Markten en democratische verkiezingen lijken behoorlijk veel op elkaar. Zowel markten als verkiezingen draaien om keuzes die bijna iedereen mag maken. In het ene geval kies je waar je je geld aan uitgeeft en in het andere waar je op stemt. Er vallen er verstandige keuzes te maken, maar mensen laten zich leiden door primitieve instincten, maatschappelijke normen, sociale druk en dergelijke.

De aanbodzijde is ook vergelijkbaar. Politieke partijen hebben stemmen nodig, net zoals bedrijven geld nodig hebben. Waar bedrijven gemotiveerd worden door winstmaximalisatie, motiveert verkiezingswinst de politiek. Propaganda is politieke marketing.

Op alle punten waar de markt faalt, kunnen democratieën dat ook. Denk bijvoorbeeld aan negatieve externaliteiten. Marktwerking verhindert niet altijd dat een fabriek haar kosten verlaagd door chemisch afval in een natuurgebied te dumpen, maar democratie verhindert evenmin dat de overheid haar macht vergroot door civiele doelen in het buitenland te bombarderen. Hoe kan het ene systeem een betrouwbare manier is om een land te besturen zin en het andere niet?

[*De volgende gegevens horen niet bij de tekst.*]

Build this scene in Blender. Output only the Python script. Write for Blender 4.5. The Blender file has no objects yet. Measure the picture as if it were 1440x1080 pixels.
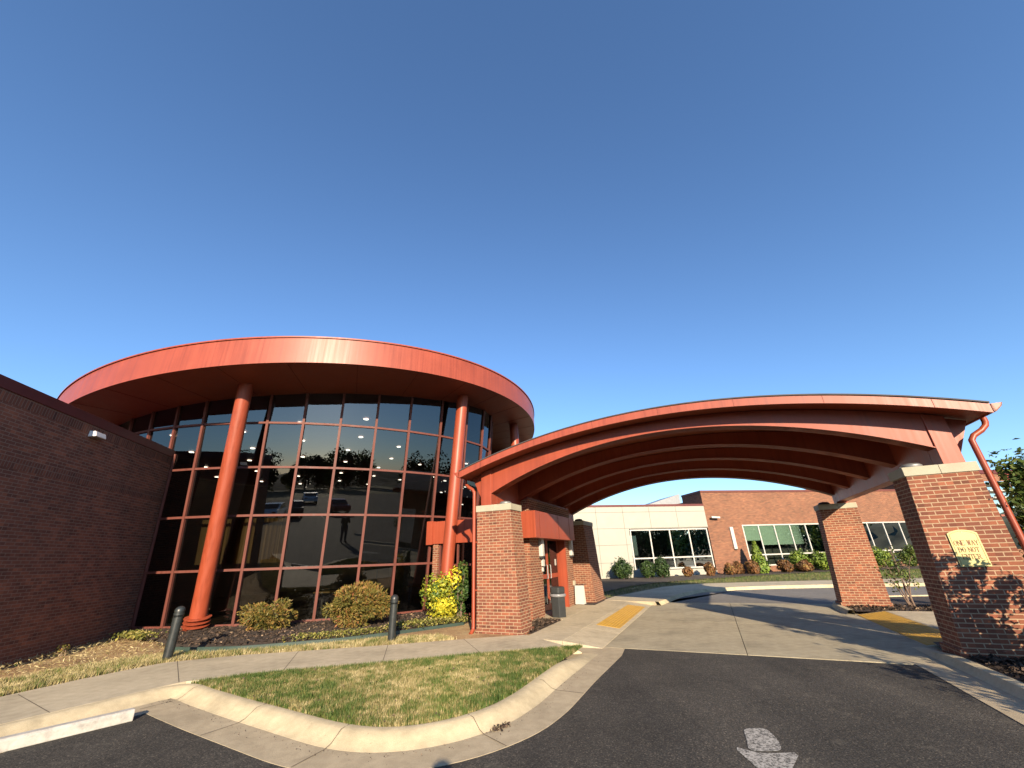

Een belangrijk verschil tussen markten en democratieën valt in het voordeel van markten uit. De keuzes die je maakt in markten hebben bijvoorbeeld vaak duidelijke gevolgen voor jezelf of de mensen om je heen. Er zit een systeem van beloning en straf in, waar mensen van leren om verstandiger keuzes te maken. Mensen die foute keuzes maken in verkiezingen daarentegen, lijden daar niet onder als de meerderheid beter kiest. Andersom, je hebt weinig gemak van een juiste keuze als de meerderheid het fout doet. Zo houden verkiezingen je dwaas.

Meer democratie en minder markten geeft politici meer macht. Dat maakt het vanzelfspreken dat veel politici dat product proberen te verkopen. Is het echter wel een verbetering? Denk daar goed over voor je stemt en wees op je hoede voor demagogen.